Pentecost Worship Sunday Morning
Our community was invited to “go to church” together on Sunday morning for a special combined Pentecost service of City of Refuge UCC and Greenleaf Christian Church as PSR alumna Bishop Yvette Flunder and Bishop William J. Barber II led the community in worship.
A Service of Lament, Mourning, and Action Sunday Evening
Our community was invited to gather on the PSR campus on Sunday evening in front of the chapel for a service of lament, mourning, and action. All were welcome to gather in person following physical distancing guidelines or join via Zoom.
Some were astonished by the acts they saw at Pentecost. Others scoffed and berated those who were moved by the Holy Spirit. Yet others recognized the refulgent breath of the Spirit enflaming a people whose bodies now breathed with a hope beyond understanding. But the power of this new Holy Spirit community was ultimately made manifest through their ongoing commitment to remain in communion with one another, to reflect and learn together, and to act in solidarity so that the prophetic possibilities of God’s dream for all humanity could become reality.

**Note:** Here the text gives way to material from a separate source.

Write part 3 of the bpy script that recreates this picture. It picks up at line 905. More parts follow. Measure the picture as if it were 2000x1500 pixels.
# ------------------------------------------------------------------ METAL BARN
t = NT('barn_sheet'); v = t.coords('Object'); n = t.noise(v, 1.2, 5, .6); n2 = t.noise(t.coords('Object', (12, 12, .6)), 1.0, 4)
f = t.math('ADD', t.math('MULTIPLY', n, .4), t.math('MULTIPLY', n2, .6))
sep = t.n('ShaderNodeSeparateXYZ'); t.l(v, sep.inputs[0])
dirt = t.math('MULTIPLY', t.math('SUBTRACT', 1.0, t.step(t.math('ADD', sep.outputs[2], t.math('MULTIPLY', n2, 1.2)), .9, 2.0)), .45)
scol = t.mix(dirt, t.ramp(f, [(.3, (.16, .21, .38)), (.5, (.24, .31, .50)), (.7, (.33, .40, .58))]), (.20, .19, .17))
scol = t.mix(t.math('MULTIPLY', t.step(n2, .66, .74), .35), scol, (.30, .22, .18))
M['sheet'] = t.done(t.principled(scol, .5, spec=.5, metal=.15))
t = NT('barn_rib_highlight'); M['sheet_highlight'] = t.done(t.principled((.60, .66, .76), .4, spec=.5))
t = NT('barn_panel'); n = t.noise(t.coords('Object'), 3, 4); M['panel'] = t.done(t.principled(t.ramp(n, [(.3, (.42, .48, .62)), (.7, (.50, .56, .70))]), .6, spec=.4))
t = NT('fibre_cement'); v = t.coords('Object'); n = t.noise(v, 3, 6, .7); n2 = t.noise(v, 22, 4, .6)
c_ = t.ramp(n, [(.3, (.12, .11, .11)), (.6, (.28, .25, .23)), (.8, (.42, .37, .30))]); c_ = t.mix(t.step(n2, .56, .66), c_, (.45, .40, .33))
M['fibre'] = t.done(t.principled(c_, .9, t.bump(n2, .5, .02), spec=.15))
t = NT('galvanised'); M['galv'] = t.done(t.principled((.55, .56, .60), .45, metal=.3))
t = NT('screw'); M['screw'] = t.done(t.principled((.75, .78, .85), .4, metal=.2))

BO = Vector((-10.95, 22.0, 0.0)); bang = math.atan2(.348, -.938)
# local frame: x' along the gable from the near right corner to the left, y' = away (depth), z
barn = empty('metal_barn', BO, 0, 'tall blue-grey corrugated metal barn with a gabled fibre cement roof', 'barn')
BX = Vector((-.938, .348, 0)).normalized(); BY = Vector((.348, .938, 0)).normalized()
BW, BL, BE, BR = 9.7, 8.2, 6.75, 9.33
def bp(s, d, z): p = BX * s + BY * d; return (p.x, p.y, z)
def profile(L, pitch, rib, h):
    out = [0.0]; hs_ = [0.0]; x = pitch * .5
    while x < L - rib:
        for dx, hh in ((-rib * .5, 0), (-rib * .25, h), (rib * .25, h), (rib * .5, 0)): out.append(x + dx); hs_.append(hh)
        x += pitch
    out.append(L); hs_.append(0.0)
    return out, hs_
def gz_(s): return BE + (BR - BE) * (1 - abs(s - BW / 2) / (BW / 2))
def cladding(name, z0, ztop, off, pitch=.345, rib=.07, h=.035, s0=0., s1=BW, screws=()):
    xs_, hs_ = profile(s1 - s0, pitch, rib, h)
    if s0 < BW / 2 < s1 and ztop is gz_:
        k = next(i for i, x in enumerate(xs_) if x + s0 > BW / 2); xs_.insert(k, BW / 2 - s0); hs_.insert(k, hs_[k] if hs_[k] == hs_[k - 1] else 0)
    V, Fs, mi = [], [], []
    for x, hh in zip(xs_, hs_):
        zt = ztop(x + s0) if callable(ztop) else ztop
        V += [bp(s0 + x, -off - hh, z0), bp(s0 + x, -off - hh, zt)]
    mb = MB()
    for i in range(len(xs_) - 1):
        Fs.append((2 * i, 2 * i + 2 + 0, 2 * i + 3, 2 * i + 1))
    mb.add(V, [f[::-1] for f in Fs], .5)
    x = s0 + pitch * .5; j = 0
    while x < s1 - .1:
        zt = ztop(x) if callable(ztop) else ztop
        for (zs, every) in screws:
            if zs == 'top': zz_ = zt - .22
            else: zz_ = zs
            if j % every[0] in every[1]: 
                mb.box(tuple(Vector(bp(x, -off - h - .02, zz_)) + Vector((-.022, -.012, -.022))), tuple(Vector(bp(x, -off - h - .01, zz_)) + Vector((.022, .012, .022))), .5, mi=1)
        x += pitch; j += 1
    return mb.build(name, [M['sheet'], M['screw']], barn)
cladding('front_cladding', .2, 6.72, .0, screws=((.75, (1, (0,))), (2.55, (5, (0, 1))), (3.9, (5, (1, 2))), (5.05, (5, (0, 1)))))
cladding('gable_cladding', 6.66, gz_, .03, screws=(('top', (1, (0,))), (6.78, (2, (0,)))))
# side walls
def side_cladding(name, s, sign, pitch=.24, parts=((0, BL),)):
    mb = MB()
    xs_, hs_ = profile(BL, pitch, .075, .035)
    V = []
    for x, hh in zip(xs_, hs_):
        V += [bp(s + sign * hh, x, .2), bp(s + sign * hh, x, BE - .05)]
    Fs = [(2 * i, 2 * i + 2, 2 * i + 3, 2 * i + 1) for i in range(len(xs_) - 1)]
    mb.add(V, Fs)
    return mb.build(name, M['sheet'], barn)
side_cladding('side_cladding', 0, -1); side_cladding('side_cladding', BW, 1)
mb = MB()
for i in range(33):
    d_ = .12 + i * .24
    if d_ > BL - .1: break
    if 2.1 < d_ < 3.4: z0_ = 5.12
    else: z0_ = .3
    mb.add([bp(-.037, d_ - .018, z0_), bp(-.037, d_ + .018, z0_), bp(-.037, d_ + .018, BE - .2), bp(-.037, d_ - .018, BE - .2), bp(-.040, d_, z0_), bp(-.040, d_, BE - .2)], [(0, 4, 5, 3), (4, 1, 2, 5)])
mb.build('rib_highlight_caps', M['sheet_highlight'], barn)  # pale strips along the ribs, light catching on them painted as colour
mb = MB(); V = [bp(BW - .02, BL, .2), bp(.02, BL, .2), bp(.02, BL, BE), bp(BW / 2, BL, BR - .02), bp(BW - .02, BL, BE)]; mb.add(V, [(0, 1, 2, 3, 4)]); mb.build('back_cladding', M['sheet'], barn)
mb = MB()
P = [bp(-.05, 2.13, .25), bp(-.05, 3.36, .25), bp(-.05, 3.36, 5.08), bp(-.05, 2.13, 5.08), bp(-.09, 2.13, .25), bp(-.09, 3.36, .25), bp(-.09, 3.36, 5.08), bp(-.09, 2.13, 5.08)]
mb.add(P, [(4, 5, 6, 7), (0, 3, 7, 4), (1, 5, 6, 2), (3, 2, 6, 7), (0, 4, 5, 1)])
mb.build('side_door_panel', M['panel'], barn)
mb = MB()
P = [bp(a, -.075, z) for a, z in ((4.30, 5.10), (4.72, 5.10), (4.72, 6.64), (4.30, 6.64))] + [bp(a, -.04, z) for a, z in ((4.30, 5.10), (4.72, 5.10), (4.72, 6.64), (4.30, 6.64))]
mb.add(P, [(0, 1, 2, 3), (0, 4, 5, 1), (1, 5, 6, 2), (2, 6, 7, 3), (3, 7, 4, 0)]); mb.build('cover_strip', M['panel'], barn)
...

So it will be with us as we renew our commitment to one another in the pain and power of this moment—the longing of young ones who are stirred by visions and old ones committed to the very dream of God, a longing to live and breathe in freedom and peace.
PSR’s Statement on the Murder of George Floyd
Pacific School of Religion is in deep grief and outrage at the murder of George Floyd at the hands of police in Minneapolis. We stand in solidarity with our sister institution, United Seminary in the Twin Cities, and millions of others across the church, in mourning the death of George Floyd and condemning violence toward African Americans at the hands of public officials: https://blog.unitedseminary.edu/the-canvas/united-theological-seminary-of-the-twin-cities-statement-on-the-death-of-george-floyd.
PSR commits itself anew and with added vigor to working to dismantle the scourge of racism through our educational programs, institutional practices, and through the spiritually-rooted, anti-racist leaders we aspire to form. Our students, faculty, staff, and board offer leadership in their various communities and together we are engaged in campus discussion about holding police accountable in our own community. Additionally, we will join with our various partners in reframing, as President Lew Zeidner at United Seminary put it, “the rage and property destruction away from words like rioting and looting to better reflect the communal despair and frustration at continued and sustained killings without meaningful change to models of policing and systemic racism.”
In a country where property was a marker of who could be considered “we the people,” destruction of property garners a level of outrage that isn’t reflected at the destruction of precious human lives. As people of faith, we know there is another way and commit to the ongoing struggle to achieve it.